On Wednesday, officials announced they had determined the victim's identity. He was Bradenton resident Todd Borror, reported missing by his mother in July 1995, four months after the body parts were discovered, Bristow said.

After a recent tip that Borror, then 30, was murdered and dumped in Hillsborough, Manatee officials said they identified him by comparing the toe print on Borror's birth certificate to that of the dismembered body.

"It's a rather unique way to identify someone," Bristow said.

But the unusual sleuthing is only part of a very strange story, Bristow said. "This is part of the most bizarre set of crimes we've ever had in the county," he said.

The man Manatee officials say is responsible for Borror's death is Thomas Harrison, accused last year of setting his 25-foot boat on fire and staging his death to collect insurance.

Harrison was arrested in January while driving in Sumter County and was charged with arson and burning to defraud.

He was then extradited to North Carolina, where he is facing charges that in August 1995 he bludgeoned to death Wendy Kratzert, a woman who lived across the street from him.

Harrison, 54, hasn't been charged with Borror's death.

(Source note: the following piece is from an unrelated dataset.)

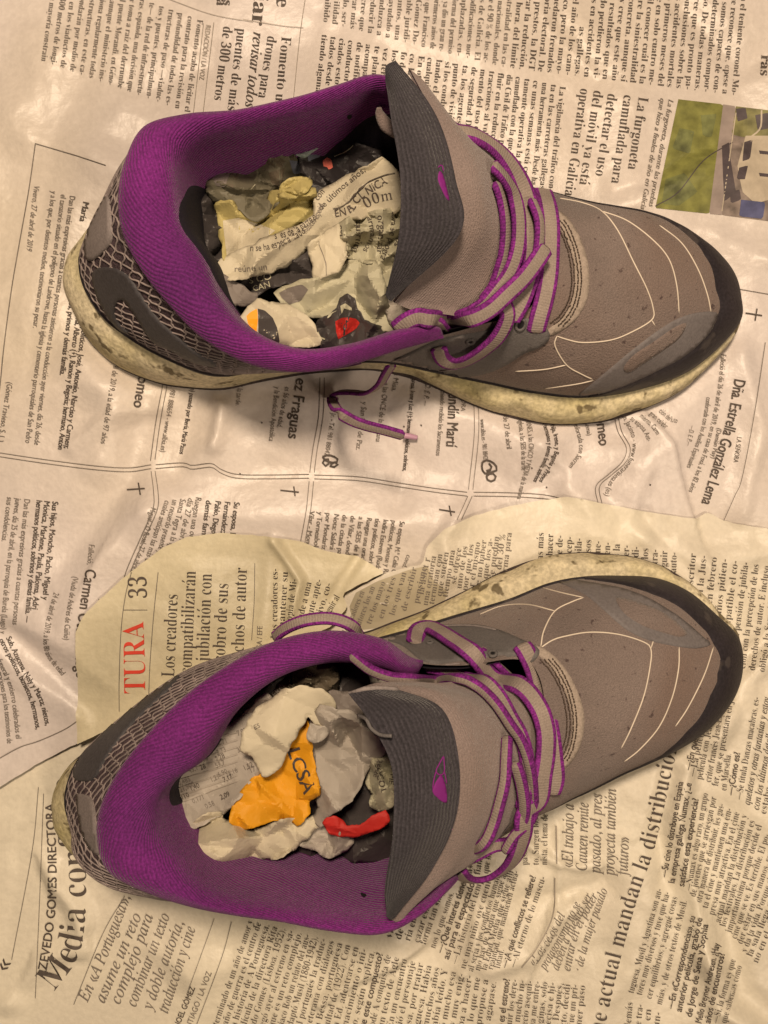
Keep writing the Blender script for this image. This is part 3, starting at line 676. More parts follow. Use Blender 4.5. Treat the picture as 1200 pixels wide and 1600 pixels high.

"We certainly feel we have enough to charge him, but since he's safely tucked away for another homicide, we're going to continue to build our case," Bristow said. "There's really no reason to rush."

A few weeks before Borror's disappearance, Bristow said, Harrison hired him to do maintenance work at his residence in east Bradenton.

Bristow said Harrison suspected Borror was involved in burglaries at his home. He said the tip that led to identifying Borror's remains came from a man living in north Florida who told Manatee detectives he was at the house when the murder occurred.

After Harrison was arrested in January on the arson charges, investigators searched the canal behind his home for clues to Borror's whereabouts, but "didn't come up with a whole heck of a lot," Bristow said.

Even now, important evidence is missing in the case, Bristow said.

"We don't have the head yet or the hands," Bristow said. Officials think Borror's head holds the key as to the cause of death.

In the 1995 death of Kratzert, Harrison is accused of being hired as a hit man by Kratzert's husband, Ed, who is also facing first-degree murder charges, along with Harrison's wife, Luann.

Wendy Kratzert was vacationing at the couple's North Carolina summer home when her van was found at the bottom of a nearby cliff. Officials discovered she had been struck in the back of the head before the vehicle took its plunge. The scene was rigged to look like an accident, officials said.

_ Information from the Sarasota Herald-Tribune was used in this report.